I got high before a flight, and now I'm afraid of heights

I can't go through life with vertigo -- I live in New York!

Published September 14, 2004 7:00PM (EDT)

Dear Cary,

Over the past few years, I've developed a fear of heights or, really, a fear of falling from heights, that has proved to be a bit of a problem in my oft-vertical existence (I live in New York City). It has made me a nervous wreck before and during plane rides and has even hindered my ability to take an elevator to a high floor of a building (a situation I can hardly avoid, working in high-rise offices) without contemplating plummeting to my death, trapped in a falling object. The six months when my boyfriend and I were long-distance (he in California, I in New York) were torturous: I would dread the five-hour flight to visit him weeks in advance, and would need a Valium (or two) just to walk on to the plane.

I used to have none of these problems. I grew up in New York and played the game that all New York kids played, of jumping in a moving elevator to create a brief floating sensation. As a child, and even as a young adult, I loved the feeling of an airplane taking off and teased my mother for her nervousness. But now, airplane and elevator rides are things to be endured with sweaty palms and a rapidly beating heart. I'm constantly alert for signs of malfunction; any click, shake or rumble is likely to set me off, as I wait for the fall that I think is inevitable.

Some friends and family have suggested that my fear is related to the events of Sept. 11, 2001, much of which I witnessed from a 17th floor apartment with a south-facing picture window in my Upper West Side neighborhood. But I flew several times directly after Sept. 11, with almost no nervousness. The first traumatic incident I can remember was over a year later, on an international flight from West Africa. I had made the bad decision to eat brownies baked with marijuana an hour before I was to depart for the airport. The effect hit as I arrived at the airport, making the whole experience even more overwhelming than it would have been had I not been stoned. The flight itself, which made several stops before its final destination, was turbulent, and I was in a state of near-panic at every takeoff, landing, and almost everything in between. Ever since then, I've felt a similar panic every time I've flown; and the fear of elevators in tall buildings began shortly thereafter.

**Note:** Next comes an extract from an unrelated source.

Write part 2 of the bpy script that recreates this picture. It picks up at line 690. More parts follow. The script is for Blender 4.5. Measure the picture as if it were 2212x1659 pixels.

The most common suggestion I get is to come to terms with my own eventual death; but I'm not afraid of dying, I'm afraid of falling! Honestly, I don't fear being stabbed or shot, enduring a long terminal illness, or falling onto the subway tracks, the way I fear falling -- while trapped in a contained area like a plane or an elevator -- from a great height. I don't know why it occupies me so, but I wish it wouldn't -- I have a life to live that necessarily includes tall buildings and the occasional plane ride. What do you think is wrong with me? How can I get over this late-blooming fear that is quickly developing into a phobia?

Fear of Falling

Dear Fear of Falling,

I did a little looking around on the Internet, and I've known people who had this fear and got over it, so I feel confident that there are many practical approaches you can take. Doctors can help you fix this thing. I urge you to pursue the known remedies.

I don't cure fear of heights. I do something else. I repeat your words over and over in my head. I tease something out of the shadows and try to make it dance.

I find it interesting that it's the falling you fear, not the dying. Considering what you bore witness to, that makes sense: You know as you stood looking south that even if you could not make out their forms, flame-singed men and women were whistling down a blue September sky, the set going blank at the last second. Yes, it lies there before us, doesn't it, the vista of the irreversible, the sidewalk pushing thighbones up through ribs and shoulder sockets, final concrete resting place, annihilating bed.

I'm curious about something: When people tell you what they think -- that it's about 9/11, that it's about your fear of dying -- do you feel as though they're trying to plug you in to one of their flowchart boxes, make you an input for their output? Do you feel they're trying to take this delicious phobia away from you? Or is it truly that they're simply wrong?

I'm curious about this too: How would you end up falling? What would precipitate your descent? Would it be a stupid impulse -- on a whim, you eat marijuana brownies before boarding the plane? Or would it be something utterly beyond your control -- a stranger roars out of the blue and knocks your building down? Are you afraid of the consequences of something you might do, or are you afraid of something unforeseen? I know the two can get mixed up in dreams: Who is that shooting at your mother? Is that you or is that your father? Who's that shooting you in the foot? Is it you shooting yourself in the foot? Or is someone taking advantage of your Achilles' heel?

But I'm interested in the question, because we sing that fear together. I've got it too. So I'll tell you my fear: It's that I think, what the heck and I jump. It's not so much the falling -- yes, the falling is bad, I'm going so fast it's hard to breathe, but what gets me is that while I'm falling I'm cursing myself: Why did I go and jump? It was just a silly impulse, a bad decision, and now rushing up to meet me: the crushing checkmate of one careless move!